Unmut über verhängte Strafe

Das jüngste Opfer wurde laut Anklage im Sommer 2014 missbraucht, wobei sich diese Übergriffe nicht mehr in der Wiener Sektion, sondern im Bezirk Korneuburg abspielten. Dort lernte der Mann den damals Zwölfjährigen kennen, dessen Anschuldigungen der Angeklagte auf den angeblichen Egoismus des Unmündigen zurückführte. Die kontradiktorische Einvernahme dieses Betroffenen wurde auf Verlangen von dessen Rechtsvertreterin unter Ausschluss der Öffentlichkeit abgespielt.

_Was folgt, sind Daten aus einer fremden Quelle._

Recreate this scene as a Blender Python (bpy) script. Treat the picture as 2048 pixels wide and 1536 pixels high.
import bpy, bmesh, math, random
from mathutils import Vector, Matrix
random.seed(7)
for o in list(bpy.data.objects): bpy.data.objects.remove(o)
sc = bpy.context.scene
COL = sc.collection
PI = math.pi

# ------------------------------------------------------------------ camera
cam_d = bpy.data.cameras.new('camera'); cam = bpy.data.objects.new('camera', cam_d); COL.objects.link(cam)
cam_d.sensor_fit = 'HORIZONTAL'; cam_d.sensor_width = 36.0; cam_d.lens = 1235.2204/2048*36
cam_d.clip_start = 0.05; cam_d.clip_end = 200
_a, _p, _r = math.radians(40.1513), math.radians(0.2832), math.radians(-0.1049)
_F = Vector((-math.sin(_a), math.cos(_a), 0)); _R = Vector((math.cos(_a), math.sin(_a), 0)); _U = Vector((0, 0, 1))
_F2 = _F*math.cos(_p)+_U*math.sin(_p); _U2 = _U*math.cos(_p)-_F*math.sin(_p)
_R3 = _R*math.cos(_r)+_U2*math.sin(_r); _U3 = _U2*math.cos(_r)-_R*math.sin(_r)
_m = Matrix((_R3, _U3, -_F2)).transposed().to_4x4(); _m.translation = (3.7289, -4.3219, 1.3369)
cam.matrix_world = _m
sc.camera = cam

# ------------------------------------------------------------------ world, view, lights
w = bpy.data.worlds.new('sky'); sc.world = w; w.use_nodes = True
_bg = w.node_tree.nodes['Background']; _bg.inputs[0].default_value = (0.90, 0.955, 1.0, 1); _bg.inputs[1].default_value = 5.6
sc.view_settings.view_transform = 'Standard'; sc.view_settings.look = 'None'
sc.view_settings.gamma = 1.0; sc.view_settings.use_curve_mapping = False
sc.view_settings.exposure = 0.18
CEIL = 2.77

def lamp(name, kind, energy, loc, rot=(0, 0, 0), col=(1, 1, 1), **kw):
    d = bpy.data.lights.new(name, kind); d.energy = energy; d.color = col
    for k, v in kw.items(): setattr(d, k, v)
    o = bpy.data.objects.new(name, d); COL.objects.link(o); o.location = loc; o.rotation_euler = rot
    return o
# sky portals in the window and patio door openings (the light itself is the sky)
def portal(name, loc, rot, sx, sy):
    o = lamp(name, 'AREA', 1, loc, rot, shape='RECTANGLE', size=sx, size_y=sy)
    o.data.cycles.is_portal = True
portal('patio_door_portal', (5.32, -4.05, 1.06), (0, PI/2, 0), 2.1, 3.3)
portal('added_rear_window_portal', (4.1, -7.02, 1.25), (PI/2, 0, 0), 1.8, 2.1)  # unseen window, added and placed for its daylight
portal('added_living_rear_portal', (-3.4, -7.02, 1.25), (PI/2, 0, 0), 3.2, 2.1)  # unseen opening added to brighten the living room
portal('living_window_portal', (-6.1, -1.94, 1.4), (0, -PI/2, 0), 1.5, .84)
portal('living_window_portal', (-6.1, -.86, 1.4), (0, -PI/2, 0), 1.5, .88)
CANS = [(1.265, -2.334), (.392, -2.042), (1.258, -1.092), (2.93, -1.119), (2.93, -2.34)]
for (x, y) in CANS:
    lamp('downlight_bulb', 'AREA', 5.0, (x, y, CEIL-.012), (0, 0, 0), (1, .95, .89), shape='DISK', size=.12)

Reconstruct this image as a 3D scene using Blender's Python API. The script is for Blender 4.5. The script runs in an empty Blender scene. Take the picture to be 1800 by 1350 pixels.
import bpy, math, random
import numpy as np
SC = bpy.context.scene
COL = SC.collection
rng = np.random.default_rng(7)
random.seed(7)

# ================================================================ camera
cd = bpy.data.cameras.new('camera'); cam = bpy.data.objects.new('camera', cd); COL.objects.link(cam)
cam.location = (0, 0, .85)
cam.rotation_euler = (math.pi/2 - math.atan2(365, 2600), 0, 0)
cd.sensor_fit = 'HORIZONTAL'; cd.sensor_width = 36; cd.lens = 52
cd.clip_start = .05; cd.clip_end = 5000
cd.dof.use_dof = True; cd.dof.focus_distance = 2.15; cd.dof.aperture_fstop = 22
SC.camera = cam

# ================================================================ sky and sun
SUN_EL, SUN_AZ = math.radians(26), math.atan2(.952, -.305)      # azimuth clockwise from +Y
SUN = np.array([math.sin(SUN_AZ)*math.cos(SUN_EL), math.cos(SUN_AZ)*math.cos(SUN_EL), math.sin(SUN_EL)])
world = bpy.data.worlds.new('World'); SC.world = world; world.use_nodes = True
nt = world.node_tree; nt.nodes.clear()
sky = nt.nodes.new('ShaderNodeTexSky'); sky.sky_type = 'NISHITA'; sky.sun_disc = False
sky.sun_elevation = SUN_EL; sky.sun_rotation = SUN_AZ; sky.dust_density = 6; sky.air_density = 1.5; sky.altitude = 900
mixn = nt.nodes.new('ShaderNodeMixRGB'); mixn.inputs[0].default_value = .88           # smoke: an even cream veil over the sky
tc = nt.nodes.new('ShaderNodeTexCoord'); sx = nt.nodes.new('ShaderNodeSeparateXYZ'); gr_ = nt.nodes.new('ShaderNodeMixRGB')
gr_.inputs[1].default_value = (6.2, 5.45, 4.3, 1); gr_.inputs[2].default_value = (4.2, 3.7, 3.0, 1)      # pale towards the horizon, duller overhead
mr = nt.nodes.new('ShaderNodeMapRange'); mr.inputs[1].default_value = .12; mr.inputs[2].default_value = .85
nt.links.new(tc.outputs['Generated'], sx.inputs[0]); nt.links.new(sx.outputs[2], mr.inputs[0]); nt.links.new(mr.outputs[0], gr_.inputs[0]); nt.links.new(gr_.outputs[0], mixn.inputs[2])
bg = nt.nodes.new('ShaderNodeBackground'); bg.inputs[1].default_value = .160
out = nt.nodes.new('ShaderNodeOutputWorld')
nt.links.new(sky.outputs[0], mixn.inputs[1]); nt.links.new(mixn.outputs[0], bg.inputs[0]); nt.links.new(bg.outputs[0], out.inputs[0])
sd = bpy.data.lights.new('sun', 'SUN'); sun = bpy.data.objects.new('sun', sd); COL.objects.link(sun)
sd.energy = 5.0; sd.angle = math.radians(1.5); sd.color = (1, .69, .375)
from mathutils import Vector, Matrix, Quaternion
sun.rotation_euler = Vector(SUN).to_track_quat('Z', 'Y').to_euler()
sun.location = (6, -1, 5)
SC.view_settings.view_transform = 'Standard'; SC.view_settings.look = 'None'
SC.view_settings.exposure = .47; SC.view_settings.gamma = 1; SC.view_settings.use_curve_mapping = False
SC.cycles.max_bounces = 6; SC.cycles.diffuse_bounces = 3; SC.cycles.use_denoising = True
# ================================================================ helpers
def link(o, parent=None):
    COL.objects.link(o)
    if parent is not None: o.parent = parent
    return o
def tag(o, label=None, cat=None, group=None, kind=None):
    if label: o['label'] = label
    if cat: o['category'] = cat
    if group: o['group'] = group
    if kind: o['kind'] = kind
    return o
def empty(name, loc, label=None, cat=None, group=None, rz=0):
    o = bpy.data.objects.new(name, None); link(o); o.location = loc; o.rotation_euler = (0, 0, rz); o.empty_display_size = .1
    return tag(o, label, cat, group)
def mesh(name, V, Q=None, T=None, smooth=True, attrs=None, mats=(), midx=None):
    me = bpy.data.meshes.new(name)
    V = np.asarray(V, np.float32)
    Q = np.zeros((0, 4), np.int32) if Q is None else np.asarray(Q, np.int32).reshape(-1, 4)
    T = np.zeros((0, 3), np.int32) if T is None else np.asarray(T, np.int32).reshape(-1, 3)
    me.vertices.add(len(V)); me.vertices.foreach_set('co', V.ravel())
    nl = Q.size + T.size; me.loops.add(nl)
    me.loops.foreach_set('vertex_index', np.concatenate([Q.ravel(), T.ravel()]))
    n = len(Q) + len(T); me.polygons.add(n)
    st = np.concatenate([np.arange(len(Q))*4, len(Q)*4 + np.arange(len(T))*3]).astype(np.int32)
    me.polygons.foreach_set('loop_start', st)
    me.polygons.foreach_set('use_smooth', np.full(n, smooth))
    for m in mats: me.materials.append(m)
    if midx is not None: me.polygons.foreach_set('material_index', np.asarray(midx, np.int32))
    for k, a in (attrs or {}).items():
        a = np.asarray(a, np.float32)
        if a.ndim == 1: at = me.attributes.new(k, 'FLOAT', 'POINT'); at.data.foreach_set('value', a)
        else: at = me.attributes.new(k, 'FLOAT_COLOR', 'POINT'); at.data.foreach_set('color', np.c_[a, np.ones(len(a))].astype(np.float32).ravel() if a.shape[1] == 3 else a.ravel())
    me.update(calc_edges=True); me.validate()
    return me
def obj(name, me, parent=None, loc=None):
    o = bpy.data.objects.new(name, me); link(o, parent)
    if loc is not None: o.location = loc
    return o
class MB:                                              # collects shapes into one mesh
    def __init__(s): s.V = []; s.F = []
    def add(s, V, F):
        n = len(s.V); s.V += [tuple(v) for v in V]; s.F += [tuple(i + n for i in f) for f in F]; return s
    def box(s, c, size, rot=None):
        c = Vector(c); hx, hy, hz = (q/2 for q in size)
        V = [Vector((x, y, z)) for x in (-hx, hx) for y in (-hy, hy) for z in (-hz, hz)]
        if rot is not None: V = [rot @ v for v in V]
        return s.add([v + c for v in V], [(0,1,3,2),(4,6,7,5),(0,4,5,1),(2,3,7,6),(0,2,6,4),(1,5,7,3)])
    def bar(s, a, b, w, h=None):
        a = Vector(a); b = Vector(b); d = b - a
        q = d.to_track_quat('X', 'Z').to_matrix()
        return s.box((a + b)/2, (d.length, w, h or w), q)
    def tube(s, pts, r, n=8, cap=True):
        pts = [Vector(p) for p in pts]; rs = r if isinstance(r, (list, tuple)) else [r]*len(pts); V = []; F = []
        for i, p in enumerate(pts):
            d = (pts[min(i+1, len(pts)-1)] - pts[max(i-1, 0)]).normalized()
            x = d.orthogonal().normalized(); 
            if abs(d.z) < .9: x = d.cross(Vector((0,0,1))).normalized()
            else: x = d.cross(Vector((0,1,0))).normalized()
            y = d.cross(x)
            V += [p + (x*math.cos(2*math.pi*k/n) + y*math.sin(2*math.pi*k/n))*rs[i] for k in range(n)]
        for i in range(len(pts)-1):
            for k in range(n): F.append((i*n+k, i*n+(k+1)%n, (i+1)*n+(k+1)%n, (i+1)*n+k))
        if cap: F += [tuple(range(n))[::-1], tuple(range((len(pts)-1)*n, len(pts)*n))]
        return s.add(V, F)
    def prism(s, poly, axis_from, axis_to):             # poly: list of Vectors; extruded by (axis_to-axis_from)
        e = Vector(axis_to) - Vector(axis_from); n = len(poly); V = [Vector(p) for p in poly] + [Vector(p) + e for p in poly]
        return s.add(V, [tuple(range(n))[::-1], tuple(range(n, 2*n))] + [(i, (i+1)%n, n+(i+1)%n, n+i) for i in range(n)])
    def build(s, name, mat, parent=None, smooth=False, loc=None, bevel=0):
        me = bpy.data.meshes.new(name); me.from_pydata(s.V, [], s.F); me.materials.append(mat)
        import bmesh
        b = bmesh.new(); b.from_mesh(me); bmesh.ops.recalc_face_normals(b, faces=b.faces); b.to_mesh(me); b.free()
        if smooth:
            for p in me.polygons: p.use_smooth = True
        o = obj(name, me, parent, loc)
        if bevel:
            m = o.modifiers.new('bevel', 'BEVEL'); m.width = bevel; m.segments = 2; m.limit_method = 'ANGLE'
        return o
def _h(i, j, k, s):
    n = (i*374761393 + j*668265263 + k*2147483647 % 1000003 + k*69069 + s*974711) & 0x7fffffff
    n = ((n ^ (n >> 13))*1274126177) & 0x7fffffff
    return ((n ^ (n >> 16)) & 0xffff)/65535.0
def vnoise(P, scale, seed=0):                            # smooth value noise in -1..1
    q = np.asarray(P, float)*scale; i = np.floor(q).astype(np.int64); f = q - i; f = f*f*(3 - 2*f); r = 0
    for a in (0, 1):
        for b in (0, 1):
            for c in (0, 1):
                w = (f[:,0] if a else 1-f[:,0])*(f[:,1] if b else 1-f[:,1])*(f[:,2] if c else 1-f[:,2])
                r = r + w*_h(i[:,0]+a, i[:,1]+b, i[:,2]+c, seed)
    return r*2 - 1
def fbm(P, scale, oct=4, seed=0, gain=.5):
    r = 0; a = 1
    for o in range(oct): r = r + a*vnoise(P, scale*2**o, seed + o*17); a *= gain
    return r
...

Die verhängte Freiheitsstrafe sorgte im Publikum für Unmut. “Schon a bissl wenig”, bemerkte eine Zuhörerin halblaut. “Kein Kommentar”, ermahnte sie darauf der vorsitzende Richter. Der langjährige Pfadfinder-Führer hatte in seinem Schlusswort bedauert, dass er sich nicht mehr um seine betagte pflegebedürftige Mutter kümmern könne. Er befindet sich seit 22. April 2015 in Haft. Zukünftig werde er aber “nach wie vor Menschen helfen”, kündigte der Mann an.